(ITEMS)
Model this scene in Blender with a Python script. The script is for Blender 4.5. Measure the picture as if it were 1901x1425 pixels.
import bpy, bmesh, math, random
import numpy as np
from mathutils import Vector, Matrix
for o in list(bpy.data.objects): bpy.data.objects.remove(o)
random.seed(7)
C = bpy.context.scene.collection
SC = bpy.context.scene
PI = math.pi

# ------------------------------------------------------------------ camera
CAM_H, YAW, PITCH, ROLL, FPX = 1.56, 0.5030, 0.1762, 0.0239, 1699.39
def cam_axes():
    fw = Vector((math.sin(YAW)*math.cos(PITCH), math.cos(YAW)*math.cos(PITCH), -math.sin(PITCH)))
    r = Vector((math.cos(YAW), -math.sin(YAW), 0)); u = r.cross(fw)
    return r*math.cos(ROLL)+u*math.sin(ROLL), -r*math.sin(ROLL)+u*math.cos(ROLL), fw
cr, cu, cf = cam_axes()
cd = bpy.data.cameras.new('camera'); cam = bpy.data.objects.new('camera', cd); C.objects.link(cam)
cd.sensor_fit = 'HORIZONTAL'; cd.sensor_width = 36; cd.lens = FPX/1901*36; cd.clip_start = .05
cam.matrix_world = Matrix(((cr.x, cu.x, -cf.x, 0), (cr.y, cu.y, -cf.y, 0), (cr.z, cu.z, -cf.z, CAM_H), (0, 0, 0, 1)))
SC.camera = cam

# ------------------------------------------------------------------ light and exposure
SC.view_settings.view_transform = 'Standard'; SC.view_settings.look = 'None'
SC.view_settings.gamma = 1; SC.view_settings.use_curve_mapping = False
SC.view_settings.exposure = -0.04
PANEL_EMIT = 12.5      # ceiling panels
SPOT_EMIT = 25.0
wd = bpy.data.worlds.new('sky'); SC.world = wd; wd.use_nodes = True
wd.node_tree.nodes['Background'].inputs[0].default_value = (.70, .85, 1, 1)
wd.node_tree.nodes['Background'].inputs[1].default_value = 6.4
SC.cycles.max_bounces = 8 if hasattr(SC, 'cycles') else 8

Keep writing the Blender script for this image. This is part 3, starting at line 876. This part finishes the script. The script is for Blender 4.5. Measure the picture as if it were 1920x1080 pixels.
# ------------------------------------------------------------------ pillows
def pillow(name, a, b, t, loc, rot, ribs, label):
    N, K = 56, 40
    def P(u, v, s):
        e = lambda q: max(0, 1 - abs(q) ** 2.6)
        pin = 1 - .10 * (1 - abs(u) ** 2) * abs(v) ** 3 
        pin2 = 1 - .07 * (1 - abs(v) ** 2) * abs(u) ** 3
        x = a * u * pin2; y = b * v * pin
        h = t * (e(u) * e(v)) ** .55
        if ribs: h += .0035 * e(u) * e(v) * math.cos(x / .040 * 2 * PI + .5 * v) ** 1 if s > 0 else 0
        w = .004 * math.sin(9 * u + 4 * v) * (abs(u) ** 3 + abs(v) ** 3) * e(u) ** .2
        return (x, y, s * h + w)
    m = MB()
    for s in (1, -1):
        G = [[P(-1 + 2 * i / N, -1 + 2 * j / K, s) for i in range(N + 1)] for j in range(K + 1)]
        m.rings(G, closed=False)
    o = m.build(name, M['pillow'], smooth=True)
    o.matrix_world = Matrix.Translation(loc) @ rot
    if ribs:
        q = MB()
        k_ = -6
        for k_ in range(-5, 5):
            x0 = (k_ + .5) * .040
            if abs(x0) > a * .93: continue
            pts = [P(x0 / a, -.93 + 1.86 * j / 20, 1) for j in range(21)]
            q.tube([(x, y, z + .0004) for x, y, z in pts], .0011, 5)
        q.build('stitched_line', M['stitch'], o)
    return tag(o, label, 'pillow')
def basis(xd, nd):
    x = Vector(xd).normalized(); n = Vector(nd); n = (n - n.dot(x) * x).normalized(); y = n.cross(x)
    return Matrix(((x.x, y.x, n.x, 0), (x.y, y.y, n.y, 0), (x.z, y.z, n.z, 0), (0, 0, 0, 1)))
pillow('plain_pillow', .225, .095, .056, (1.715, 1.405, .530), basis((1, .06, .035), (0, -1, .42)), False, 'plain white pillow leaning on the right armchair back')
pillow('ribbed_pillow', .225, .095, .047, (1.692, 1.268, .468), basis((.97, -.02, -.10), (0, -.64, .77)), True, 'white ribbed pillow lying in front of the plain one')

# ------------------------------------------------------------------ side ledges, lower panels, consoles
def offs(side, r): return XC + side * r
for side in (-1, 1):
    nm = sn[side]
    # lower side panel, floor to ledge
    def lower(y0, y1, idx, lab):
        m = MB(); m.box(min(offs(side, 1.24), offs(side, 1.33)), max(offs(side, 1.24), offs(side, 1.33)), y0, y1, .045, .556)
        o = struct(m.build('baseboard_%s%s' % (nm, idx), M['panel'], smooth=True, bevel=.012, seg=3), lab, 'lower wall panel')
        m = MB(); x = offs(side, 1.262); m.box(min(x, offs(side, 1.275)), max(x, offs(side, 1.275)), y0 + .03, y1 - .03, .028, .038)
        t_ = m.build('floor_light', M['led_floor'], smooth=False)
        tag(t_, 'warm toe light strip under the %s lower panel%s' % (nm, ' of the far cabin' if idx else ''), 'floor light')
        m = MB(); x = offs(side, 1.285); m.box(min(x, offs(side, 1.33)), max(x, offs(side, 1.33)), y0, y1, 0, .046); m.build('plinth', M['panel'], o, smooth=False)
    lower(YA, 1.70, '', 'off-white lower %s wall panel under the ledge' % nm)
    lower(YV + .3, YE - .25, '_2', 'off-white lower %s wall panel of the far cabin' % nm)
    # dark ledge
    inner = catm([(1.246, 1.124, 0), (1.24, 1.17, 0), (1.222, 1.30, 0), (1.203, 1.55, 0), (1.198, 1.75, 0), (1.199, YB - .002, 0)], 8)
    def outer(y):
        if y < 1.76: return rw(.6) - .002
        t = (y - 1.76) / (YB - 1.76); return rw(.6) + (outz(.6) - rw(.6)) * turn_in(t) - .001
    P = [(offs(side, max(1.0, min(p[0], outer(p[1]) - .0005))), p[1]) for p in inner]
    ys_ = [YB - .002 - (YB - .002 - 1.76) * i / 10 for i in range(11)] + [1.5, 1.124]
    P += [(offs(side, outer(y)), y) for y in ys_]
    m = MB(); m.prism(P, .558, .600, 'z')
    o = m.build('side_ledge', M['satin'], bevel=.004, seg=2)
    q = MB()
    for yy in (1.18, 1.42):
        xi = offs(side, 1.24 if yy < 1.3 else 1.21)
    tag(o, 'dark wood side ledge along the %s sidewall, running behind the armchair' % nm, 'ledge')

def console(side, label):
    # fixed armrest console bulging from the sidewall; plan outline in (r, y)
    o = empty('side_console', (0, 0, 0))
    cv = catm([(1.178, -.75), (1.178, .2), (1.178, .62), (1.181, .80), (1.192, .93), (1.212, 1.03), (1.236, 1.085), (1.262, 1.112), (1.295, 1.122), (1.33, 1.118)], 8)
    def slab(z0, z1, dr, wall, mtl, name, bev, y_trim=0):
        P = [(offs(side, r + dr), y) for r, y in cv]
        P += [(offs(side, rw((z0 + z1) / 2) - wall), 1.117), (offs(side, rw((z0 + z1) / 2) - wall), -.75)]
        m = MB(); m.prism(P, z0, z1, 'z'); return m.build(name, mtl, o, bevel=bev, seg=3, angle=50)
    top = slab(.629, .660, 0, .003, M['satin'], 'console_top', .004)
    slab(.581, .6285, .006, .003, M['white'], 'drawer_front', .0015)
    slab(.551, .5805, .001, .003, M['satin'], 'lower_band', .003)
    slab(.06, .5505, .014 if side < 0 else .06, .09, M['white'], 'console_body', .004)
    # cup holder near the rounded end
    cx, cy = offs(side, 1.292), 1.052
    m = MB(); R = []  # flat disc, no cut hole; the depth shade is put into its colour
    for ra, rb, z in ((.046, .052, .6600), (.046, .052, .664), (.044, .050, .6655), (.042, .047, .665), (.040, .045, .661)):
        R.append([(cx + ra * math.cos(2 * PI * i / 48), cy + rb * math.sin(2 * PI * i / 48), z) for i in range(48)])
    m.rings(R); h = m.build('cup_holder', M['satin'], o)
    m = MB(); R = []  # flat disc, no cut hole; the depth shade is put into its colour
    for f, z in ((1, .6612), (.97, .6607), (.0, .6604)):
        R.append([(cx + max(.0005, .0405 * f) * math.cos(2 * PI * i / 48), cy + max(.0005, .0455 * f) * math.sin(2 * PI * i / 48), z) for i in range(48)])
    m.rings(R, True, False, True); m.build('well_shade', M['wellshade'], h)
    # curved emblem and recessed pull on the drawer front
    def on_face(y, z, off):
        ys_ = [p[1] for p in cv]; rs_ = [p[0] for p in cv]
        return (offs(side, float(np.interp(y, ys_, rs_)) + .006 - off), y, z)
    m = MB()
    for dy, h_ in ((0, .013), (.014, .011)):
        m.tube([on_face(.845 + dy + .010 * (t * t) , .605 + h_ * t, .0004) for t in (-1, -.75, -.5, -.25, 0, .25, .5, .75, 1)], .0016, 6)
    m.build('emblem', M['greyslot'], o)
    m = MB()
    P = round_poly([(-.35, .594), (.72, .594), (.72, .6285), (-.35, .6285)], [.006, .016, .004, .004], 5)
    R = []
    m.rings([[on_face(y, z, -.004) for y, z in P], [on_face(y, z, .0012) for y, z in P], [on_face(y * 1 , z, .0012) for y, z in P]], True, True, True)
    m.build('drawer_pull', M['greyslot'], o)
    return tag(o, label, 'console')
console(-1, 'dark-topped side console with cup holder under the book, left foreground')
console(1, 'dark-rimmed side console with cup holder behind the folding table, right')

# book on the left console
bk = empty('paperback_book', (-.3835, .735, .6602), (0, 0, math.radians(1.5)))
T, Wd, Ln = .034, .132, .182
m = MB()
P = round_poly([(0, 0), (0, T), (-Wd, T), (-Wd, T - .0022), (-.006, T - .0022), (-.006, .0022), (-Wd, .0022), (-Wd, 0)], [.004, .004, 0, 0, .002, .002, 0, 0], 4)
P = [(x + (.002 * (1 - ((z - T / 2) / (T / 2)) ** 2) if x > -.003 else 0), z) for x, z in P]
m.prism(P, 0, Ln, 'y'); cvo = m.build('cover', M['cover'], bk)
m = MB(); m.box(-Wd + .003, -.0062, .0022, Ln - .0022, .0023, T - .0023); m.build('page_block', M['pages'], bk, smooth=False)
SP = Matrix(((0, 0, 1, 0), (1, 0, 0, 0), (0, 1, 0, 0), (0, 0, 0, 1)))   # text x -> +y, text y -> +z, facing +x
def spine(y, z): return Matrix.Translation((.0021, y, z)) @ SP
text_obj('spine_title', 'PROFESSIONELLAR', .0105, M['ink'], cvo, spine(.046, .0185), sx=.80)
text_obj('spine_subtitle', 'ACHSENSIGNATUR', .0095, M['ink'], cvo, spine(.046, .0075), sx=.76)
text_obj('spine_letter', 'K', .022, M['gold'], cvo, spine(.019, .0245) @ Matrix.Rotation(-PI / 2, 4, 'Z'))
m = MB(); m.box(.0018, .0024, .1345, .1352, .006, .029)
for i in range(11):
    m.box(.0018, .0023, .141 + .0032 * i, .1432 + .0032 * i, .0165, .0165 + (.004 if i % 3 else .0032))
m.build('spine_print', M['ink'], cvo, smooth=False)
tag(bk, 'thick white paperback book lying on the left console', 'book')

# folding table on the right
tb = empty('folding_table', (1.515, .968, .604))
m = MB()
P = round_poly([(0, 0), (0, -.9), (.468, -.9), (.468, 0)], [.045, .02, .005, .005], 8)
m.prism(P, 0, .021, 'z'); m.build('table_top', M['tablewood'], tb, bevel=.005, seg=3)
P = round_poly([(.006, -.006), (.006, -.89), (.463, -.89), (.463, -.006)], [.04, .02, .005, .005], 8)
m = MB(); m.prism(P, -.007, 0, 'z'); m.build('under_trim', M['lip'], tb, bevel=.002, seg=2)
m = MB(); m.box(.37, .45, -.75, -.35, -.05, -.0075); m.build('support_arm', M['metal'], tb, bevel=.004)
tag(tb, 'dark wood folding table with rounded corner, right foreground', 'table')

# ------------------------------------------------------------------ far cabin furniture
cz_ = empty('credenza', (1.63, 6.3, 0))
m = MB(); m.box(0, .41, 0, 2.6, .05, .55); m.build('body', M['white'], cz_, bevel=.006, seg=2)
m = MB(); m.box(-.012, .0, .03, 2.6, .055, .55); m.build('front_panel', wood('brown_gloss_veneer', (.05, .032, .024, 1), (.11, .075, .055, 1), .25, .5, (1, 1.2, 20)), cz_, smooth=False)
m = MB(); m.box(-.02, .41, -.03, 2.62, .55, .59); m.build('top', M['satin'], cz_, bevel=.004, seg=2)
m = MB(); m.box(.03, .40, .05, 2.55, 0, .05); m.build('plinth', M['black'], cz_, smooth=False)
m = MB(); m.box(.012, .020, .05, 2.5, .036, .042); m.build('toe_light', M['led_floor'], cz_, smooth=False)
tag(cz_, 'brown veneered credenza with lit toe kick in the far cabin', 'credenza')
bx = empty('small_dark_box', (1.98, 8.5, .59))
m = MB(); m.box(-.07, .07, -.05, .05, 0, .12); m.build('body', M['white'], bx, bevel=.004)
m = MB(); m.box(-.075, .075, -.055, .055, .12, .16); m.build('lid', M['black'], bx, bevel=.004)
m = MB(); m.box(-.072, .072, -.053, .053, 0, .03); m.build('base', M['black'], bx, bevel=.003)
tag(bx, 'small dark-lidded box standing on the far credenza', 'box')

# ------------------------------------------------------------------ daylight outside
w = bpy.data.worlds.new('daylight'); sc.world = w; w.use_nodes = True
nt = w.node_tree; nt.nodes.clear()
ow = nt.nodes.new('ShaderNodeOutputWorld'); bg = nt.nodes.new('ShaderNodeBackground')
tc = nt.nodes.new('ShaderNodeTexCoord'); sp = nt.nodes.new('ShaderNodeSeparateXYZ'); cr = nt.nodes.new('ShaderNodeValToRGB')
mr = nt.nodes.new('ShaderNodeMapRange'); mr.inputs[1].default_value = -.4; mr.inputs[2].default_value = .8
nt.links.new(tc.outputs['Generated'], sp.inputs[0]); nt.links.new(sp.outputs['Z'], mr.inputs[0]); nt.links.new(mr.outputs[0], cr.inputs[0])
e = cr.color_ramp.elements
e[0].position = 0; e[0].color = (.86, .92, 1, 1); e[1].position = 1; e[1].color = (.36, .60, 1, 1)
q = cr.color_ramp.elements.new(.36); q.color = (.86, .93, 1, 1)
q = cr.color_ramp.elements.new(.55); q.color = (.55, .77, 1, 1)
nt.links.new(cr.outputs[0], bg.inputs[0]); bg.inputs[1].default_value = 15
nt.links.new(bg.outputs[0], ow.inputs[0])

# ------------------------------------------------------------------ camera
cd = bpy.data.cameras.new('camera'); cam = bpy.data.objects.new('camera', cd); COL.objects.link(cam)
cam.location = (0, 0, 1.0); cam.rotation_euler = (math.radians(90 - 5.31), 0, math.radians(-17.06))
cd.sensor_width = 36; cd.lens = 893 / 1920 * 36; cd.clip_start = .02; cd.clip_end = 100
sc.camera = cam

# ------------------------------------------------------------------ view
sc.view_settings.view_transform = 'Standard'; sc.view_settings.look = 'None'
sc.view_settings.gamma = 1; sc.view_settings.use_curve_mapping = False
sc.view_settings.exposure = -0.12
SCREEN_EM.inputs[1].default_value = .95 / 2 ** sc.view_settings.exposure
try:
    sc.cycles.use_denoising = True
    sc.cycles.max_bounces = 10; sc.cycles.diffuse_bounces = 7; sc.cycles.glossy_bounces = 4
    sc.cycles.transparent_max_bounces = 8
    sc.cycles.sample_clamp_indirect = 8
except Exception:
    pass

(WHAT IS BEING ASKED) Only the lines from the top of the data through the line that contains "PI = math.pi" should be quoted, exactly as they stand.

(COMPLETE OUTPUT)
Model this scene in Blender with a Python script. The script is for Blender 4.5. Measure the picture as if it were 1901x1425 pixels.
import bpy, bmesh, math, random
import numpy as np
from mathutils import Vector, Matrix
for o in list(bpy.data.objects): bpy.data.objects.remove(o)
random.seed(7)
C = bpy.context.scene.collection
SC = bpy.context.scene
PI = math.pi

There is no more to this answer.